HiERO: understanding the hierarchy of human behavior enhances reasoning on egocentric videos
Simone Alberto Peirone, Francesca Pistilli, Giuseppe Averta
TL;DR
HiERO tackles the challenge of understanding long-horizon, hierarchical human behavior in egocentric videos by learning functionally organized activity threads from unscripted data. It builds a video graph of short segments and processes it with a Temporal Encoder for local temporal reasoning and a Function-Aware Decoder that uses spectral clustering (Cut & Match) to form functionally related groups, trained with a video-narrations alignment loss $\mathcal{L}_{vna}$ and a functional threads loss $\mathcal{L}_{ft}$ so that high-level patterns emerge without explicit supervision.

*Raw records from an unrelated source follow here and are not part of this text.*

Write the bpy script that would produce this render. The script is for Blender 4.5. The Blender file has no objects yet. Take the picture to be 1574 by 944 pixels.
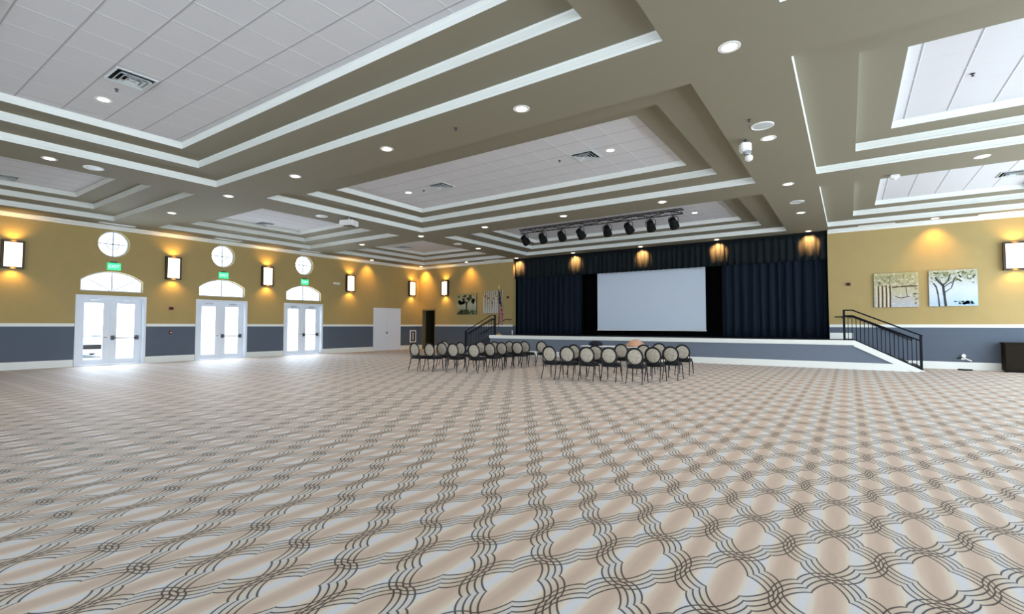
import bpy, bmesh, math, random
from mathutils import Vector, Matrix
random.seed(7)
PI = math.pi
scene = bpy.context.scene
COL = scene.collection

# ------------------------------------------------------------------ materials
class N:
    """tiny expression builder for shader maths"""
    def __init__(s, nt, sock): s.nt, s.s = nt, sock
    def _op(s, op, *a, clamp=False):
        n = s.nt.nodes.new('ShaderNodeMath'); n.operation = op; n.use_clamp = clamp
        for i, v in enumerate((s,) + a):
            if isinstance(v, N): s.nt.links.new(v.s, n.inputs[i])
            else: n.inputs[i].default_value = v
        return N(s.nt, n.outputs[0])
    def __add__(s, o): return s._op('ADD', o)
    __radd__ = __add__
    def __sub__(s, o): return s._op('SUBTRACT', o)
    def __rsub__(s, o): return (s * -1.0)._op('ADD', o)
    def __mul__(s, o): return s._op('MULTIPLY', o)
    __rmul__ = __mul__
    def __truediv__(s, o): return s._op('DIVIDE', o)
    def abs(s): return s._op('ABSOLUTE')
    def sin(s): return s._op('SINE')
    def cos(s): return s._op('COSINE')
    def round(s): return s._op('ROUND')
    def mod(s, m): return s._op('FLOORED_MODULO', m)
    def lt(s, o): return s._op('LESS_THAN', o)
    def gt(s, o): return s._op('GREATER_THAN', o)
    def min(s, o): return s._op('MINIMUM', o)
    def max(s, o): return s._op('MAXIMUM', o)
    def pw(s, o): return s._op('POWER', o)
    def clamp(s): return s._op('ADD', 0.0, clamp=True)
    def map(s, a, b, c, d):
        n = s.nt.nodes.new('ShaderNodeMapRange'); n.inputs[1].default_value = a; n.inputs[2].default_value = b
        n.inputs[3].default_value = c; n.inputs[4].default_value = d
        s.nt.links.new(s.s, n.inputs[0]); return N(s.nt, n.outputs[0])

def rgb(c): return (c[0], c[1], c[2], 1.0)
def new_mat(name):
    m = bpy.data.materials.new(name); m.use_nodes = True
    nt = m.node_tree; b = nt.nodes['Principled BSDF']
    return m, nt, b
def mix(nt, fac, a, b):
    n = nt.nodes.new('ShaderNodeMix'); n.data_type = 'RGBA'
    for sock, v in ((n.inputs['Factor'], fac), (n.inputs[6], a), (n.inputs[7], b)):
        if isinstance(v, N): nt.links.new(v.s, sock)
        elif hasattr(v, 'is_output'): nt.links.new(v, sock)
        elif isinstance(v, (int, float)): sock.default_value = v
        else: sock.default_value = rgb(v)
    return n.outputs[2]
def ramp(nt, fac, stops):
    n = nt.nodes.new('ShaderNodeValToRGB'); e = n.color_ramp.elements
    e[0].position, e[0].color = stops[0][0], rgb(stops[0][1]); e[1].position, e[1].color = stops[1][0], rgb(stops[1][1])
    for p, c in stops[2:]:
        k = e.new(p); k.color = rgb(c)
    nt.links.new(fac.s if isinstance(fac, N) else fac, n.inputs[0]); return n.outputs[0]
def pos(nt, obj=False):
    if obj:
        n = nt.nodes.new('ShaderNodeTexCoord'); o = n.outputs['Object']
    else:
        n = nt.nodes.new('ShaderNodeNewGeometry'); o = n.outputs['Position']
    s = nt.nodes.new('ShaderNodeSeparateXYZ'); nt.links.new(o, s.inputs[0])
    return N(nt, s.outputs[0]), N(nt, s.outputs[1]), N(nt, s.outputs[2])
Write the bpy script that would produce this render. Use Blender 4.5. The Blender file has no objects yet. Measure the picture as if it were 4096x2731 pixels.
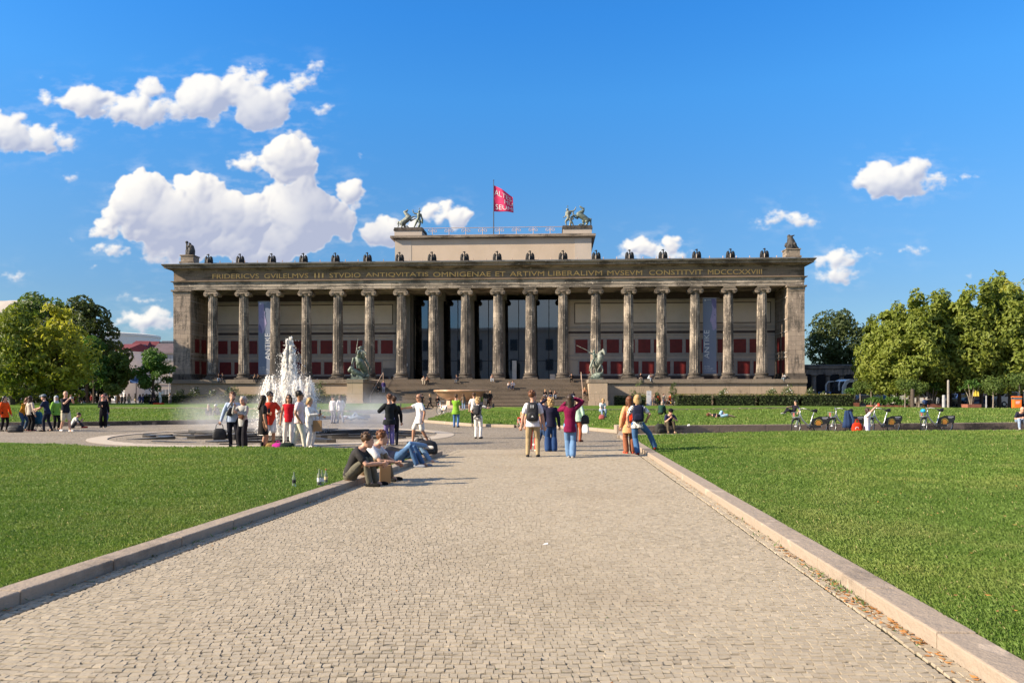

The approach yields state-of-the-art results on EgoMCQ and EgoNLQ, strong zero-shot performance on EgoProceL (+4.5–+4.9% over prior SOTA depending on backbone) and Ego4D Goal-Step, and robustly supports zero-shot procedure learning, step grounding, and step localization. By leveraging hierarchical structure in video data, HiERO enables multi-task reasoning with minimal supervision and demonstrates that functional threads naturally emerge from unscripted activity, offering a scalable path to richer egocentric understanding.
Abstract
Human activities are particularly complex and variable, and this makes challenging for deep learning models to reason about them. However, we note that such variability does have an underlying structure, composed of a hierarchy of patterns of related actions. We argue that such structure can emerge naturally from unscripted videos of human activities, and can be leveraged to better reason about their content. We present HiERO, a weakly-supervised method to enrich video segments features with the corresponding hierarchical activity threads. By aligning video clips with their narrated descriptions, HiERO infers contextual, semantic and temporal reasoning with an hierarchical architecture. We prove the potential of our enriched features with multiple video-text alignment benchmarks (EgoMCQ, EgoNLQ) with minimal additional training, and in zero-shot for procedure learning tasks (EgoProceL and Ego4D Goal-Step). Notably, HiERO achieves state-of-the-art performance in all the benchmarks, and for procedure learning tasks it outperforms fully-supervised methods by a large margin (+12.5% F1 on EgoProceL) in zero shot. Our results prove the relevance of using knowledge of the hierarchy of human activities for multiple reasoning tasks in egocentric vision.